The other part of the site was originally a scrap yard on green belt land but over the past decade became an illegal settlement of 50 or so single storey chalets, with gardens enclosed by brick walls.

There was even a community centre, again built without planning consent, which was funded by Essex County Council to the tune of £12,000.

The one remaining building on the Dale Farm site
One building remains on the cleared Dale Farm site

That building too, along with most of the structures on site, has been demolished by council contractors in the past few weeks.

Bizarrely, alone in a sea of mud, stands a single chalet.

Currently protected by a court order, this home belongs to Margaret McCarthy, a traveller and mother of two children. The property's foundations have been compromised by the surrounding diggers and huge cracks have developed in the ceiling.

Few of the 80 families had been able to secure alternative accommodation in the last few weeks, says Ms McCarthy, who claims that most of the travellers have been made homeless by the action brought by Basildon Council.

We are still here because we have nowhere else to go
Dale Farm evictee Laura Sheridan

Most of the travellers were now living in caravans parked in the back yards of the legally built bungalows, but they expect to be given 28 days notice to leave at any point.

Ms McCarthy said the travellers would then be forced to occupy illegally any convenient site within the Basildon Council area.

"We'll be moving on to anywhere we can find a little opening gate," she said.

Nora Sheridan, another traveller and a widow, said she had nowhere to live after her home was demolished in the clearance.

Dale Farm site
Most of the Dale Farm site has now been cleared

"The cold weather is coming. And the old and the sick have nowhere to go."

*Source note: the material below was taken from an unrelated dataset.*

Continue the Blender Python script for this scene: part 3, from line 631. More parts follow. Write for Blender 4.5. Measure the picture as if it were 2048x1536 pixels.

Another traveller, Laura Sheridan, agreed, saying that the reason they were still on the site was because that had no alternative.

"We were on the illegal site for 10 years asking the council to build us sites but they haven't done anything about it," she said.

The travellers say the cost of providing an alternative site would be £2m, whereas the clearance action - amounting to an eviction - has cost £22m. Others say the bill is nearer £8m.

But the council insists it is not targeting the travellers' way of life - this was a planning dispute, pure and simple.

So far, the council has received 59 applications for housing and has approved 39. That still leaves more than half the families technically homeless, according to the travellers.

Councillor Tony Ball, the leader of Basildon Council, told the Today programme that he does not accept that the travellers are being treated unfairly.

"I totally reject any accusation of persecution or discrimination. It is about treating everybody the same and fairly," he said.

"We have a duty to enforce the law and the travellers have a duty to comply with the law."

He denied the travellers' assertion that the majority of the families were homeless and claimed that the majority "have moved off and moved away".

"I would very much encourage them not to go down the route of breaking the criminal law," he added.

"Our priority is to secure the illegal site at Dale Farm. We will then look at what breaches of planning law and obviously any safety concerns [there are] on the legal site after that."